Give the Family a Gift

One of the easiest ways to begin transferring wealth to the next generation is to enhance what the IRS calls the annual exclusion gift. In 2016, the IRS lets individuals give up to $14,000 a year to whomever they like without paying gift taxes. The annual gift exclusion means you can begin channeling your assets to your heirs tax free while lessening the value of the estate that may, upon death, be subject to taxation.

Investors may make $14,000 annual gifts to as many people as they desire, including grandchildren or those outside their immediate family. For example, say an investor has a spouse, two children and four grandchildren. He could give $14,000 a year to each of his children and grandchildren, and his spouse could do the same – for a total of $28,000 per year to each, or $168,000 transferred between generations each year tax free.

For the benefit of funding an IRC Section 529 plan, you are allowed to currently use your annual exclusion gift for the next five years. Individuals can make a gift to one individual of $70,000 without paying gift taxes that year, but give up their right to make an additional gift for the following five years.

Taking five years at once might be a good option for funding a beneficiary's 529 college savings plan, which lets account holders put money into an investment account that has tax-free growth potential as long as the proceeds are used to pay for qualified education expenses. Putting the maximum amount in early gives the fund more time to grow for the beneficiary.

Giving heirs the maximum amount allowed under the annual exclusion gift may not have a deep impact on those with large estates. It does, however, have the benefit of not counting against the federal government's lifetime giving credit, which lets people gift their heirs up to $5.45 million. You may want to address the potential complexities of this tax credit with your financial advisor and how it can fit into your overall plan.

Give a Gift to Charity

Charitable giving should start with the desire to do good; it isn't wise to get involved with charitable giving just for tax credits and deductions. Nonetheless, used effectively, charitable trusts can be a win-win. They can ease the estate tax burden while also benefiting a worthy cause. Two variations on the charitable trust include the Charitable Lead Trust and the Charitable Remainder Trust.

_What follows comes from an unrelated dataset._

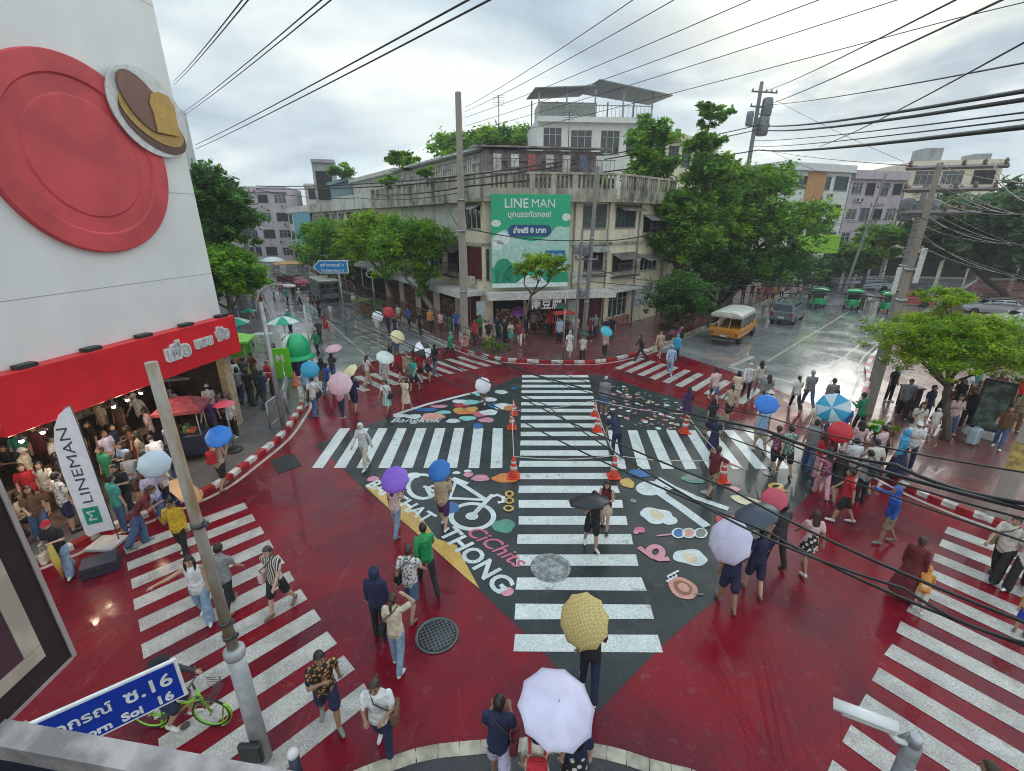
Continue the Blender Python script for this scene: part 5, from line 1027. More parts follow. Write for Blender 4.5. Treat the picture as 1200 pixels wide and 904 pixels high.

With a Charitable Lead Trust, a donor funds a trust in which assets grow tax free while making scheduled annual payments to whatever charities the donor chooses. Once the gift is completed, the remaining assets go to whomever the donor designated – usually family members, either as a gift or put into a trust for their benefit. The donor may receive a current income tax deduction.

With a Charitable Remainder Trust (CRT), the donor funds the trust with appreciated assets and has an available income tax deduction. The CRT can sell the asset without recognition of capital gains and diversify upon the sale. The trust then provides income payments of at least 5% each year to the donor or another beneficiary, which are taxed either as capital gains or ordinary income, depending on the nature of the assets. When the term of the trust ends, the balance of the trust is then transferred to the philanthropic institution.

Put Your Life Insurance into a Trust

A Life Insurance Trust is a tool that further leverages the annual exclusion gift by shielding the life insurance proceeds from estate taxation. Generally, the trusts are formed to purchase a new life insurance policy. The policyholder then funds the trust with money or other assets to pay the premiums.

Officially, the trustee of the trust is both the policy holder and the beneficiary. Once you pass on, the trustee makes distributions according to your wishes as established within the trust document. If the trust is properly drafted, those distributions aren't counted as part of your estate, and are therefore not subject to estate taxes. One thing to keep in mind: Life Insurance Trusts are irrevocable, but with proper planning trust provisions can accommodate changes in the future. Flexibility and coordination are the key components of a solid estate plan.